I need your opinion!

So I am writing in the hopes that you will all be able to give me some feedback regarding something that Nicholas and I have been going round and round about. The issue here is Thanksgiving. First of all let me just begin by venting my frustrations to you about Thanksgiving. It is just not going to be the same this year. My Grandma has decided to not make a turkey but make a turkey breast which we don't think will feed me, let alone everyone else. So we are scrambling to tiptoe around her feelings but also ensure there will be enough food. The next thing that is not the same is that Thanksgiving for Nick's family is at his sisters house. While that is not a big deal, as most of you know, I do not like change. I would be happy if traditions were like school...there's a set schedule, you know what you are having for lunch, and then you go home. I don't like new recipes, new locations, or new decorations. I know, I am weird.

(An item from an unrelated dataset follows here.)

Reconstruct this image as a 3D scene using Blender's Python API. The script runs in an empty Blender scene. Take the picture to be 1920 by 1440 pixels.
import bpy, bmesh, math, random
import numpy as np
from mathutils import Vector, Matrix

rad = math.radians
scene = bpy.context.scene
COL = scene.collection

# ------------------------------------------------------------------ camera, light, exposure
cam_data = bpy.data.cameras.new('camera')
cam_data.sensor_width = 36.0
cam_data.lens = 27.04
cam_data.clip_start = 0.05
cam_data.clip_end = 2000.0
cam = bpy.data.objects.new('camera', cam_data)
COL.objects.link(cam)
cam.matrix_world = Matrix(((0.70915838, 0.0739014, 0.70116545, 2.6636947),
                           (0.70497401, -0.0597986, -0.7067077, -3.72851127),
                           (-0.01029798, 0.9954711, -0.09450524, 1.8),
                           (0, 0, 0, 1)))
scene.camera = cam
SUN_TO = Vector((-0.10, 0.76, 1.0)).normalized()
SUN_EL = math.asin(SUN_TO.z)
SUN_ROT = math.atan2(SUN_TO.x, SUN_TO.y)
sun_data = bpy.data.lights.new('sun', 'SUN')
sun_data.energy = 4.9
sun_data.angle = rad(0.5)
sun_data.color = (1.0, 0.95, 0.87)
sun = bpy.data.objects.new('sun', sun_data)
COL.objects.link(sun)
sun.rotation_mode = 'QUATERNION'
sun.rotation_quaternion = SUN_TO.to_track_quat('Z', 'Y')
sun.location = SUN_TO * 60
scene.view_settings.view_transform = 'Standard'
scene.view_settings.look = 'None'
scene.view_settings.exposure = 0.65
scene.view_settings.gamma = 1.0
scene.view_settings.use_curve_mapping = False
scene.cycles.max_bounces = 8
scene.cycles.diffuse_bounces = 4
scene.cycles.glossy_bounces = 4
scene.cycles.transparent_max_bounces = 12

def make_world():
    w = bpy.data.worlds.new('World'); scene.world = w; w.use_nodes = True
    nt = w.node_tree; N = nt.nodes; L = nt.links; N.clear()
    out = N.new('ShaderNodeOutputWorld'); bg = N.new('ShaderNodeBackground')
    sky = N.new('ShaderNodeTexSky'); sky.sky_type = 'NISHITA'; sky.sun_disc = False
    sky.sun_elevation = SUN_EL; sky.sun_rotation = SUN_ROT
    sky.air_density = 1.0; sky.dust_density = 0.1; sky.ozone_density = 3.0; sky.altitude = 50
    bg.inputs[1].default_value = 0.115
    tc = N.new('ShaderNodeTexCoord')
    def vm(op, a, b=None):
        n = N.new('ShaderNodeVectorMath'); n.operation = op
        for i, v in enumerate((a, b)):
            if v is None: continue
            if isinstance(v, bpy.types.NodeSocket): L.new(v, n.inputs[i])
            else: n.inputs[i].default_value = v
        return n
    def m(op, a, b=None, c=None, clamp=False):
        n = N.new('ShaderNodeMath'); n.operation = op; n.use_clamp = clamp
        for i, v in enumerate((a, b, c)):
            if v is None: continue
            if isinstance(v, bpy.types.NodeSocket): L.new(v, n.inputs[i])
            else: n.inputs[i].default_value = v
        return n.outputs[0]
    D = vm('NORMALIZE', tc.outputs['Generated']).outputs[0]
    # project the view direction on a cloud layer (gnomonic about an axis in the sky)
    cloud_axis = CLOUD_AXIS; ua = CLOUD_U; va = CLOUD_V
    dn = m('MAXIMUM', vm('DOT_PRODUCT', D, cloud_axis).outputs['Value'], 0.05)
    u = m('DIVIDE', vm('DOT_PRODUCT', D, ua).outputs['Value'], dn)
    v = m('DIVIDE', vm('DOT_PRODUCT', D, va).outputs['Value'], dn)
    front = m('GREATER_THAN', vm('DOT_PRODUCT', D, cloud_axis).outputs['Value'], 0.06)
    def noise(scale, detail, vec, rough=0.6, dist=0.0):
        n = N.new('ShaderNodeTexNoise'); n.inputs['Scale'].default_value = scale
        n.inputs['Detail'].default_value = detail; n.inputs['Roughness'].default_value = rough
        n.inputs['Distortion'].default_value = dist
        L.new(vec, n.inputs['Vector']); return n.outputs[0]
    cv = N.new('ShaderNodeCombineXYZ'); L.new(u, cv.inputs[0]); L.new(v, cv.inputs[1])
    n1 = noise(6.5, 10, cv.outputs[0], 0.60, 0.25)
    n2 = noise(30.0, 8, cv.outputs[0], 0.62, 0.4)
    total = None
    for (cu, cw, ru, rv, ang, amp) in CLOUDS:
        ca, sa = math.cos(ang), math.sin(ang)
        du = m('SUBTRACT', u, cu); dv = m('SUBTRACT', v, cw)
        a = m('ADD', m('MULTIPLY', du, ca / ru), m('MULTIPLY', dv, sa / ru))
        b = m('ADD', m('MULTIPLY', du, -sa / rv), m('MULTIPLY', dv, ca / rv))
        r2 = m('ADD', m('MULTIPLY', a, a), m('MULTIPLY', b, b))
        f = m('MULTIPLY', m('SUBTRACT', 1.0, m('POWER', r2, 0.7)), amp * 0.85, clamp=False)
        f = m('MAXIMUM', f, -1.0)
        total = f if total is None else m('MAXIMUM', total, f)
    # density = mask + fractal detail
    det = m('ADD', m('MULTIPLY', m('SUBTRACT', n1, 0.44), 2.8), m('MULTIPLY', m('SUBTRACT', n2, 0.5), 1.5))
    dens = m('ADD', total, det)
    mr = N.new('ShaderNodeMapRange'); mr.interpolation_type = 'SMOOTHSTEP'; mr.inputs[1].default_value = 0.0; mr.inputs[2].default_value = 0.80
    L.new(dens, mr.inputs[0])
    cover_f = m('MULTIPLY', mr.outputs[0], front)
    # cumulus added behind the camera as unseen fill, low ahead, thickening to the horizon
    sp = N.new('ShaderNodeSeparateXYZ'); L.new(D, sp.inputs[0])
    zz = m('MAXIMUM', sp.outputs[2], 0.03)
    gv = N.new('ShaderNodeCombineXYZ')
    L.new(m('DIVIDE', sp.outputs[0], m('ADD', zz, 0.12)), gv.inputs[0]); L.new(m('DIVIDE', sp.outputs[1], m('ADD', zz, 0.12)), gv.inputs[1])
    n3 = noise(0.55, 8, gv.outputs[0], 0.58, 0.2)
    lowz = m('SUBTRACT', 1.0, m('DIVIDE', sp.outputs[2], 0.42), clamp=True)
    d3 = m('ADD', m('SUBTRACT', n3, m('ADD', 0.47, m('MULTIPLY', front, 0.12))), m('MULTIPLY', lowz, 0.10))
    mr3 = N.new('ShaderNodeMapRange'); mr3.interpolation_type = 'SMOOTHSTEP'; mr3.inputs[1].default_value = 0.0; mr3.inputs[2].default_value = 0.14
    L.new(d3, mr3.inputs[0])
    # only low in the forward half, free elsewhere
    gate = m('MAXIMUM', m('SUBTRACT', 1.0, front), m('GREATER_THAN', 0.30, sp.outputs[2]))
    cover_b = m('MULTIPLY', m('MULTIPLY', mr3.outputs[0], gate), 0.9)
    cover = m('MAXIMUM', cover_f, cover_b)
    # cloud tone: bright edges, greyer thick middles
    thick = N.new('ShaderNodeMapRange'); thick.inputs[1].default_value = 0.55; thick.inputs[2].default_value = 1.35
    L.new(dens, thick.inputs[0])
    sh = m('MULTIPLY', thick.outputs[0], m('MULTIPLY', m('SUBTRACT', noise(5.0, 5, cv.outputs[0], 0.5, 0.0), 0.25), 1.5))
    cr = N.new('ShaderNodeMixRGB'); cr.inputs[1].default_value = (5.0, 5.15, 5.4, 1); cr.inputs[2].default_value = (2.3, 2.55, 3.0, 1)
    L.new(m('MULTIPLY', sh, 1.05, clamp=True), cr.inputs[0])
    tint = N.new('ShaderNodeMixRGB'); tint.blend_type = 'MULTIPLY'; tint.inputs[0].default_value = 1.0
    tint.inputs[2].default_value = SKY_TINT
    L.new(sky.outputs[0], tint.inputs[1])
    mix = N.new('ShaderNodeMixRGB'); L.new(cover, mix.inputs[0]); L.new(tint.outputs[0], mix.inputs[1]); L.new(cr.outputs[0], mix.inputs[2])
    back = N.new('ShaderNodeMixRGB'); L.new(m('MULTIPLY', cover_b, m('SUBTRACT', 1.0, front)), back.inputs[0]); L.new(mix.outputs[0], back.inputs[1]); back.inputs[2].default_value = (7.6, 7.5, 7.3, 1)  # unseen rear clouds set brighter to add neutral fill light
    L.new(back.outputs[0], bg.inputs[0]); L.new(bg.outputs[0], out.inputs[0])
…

The dilemma we are facing this Thanksgiving is the one of traveling. I am in severe pain now with the pregnancy. I can barely get out of bed and my pelvis hurts soooo bad. It hurts to sit anywhere for too long and my legs tend to have that hurt numby feeling from a pinched nerve. I have just expected that I am going to have to just suck it up and travel the some three hour trip to Nick's sisters house. Now however my absolutely wonderful husband is saying that we are not going if I am going to be in pain the entire time. Yikes! I tried to tell him he could just go without me with Emma, I don't want to hold him down but he doesn't want to go without me. There's no way I am going to be able to fake feeling fine and even if I could it would be a little weird. "Oh yeah I feel fine, the baby must have developed some type of vacuum to float around in as he now feels weightless." Um no. So does anyone have any suggestions? Do I just agree that we don't go? Do I just tell him that we can go and suffer? I don't know and I need your opinion...If it were up to me I would just sit at home from now until the baby is born in dirty sweats.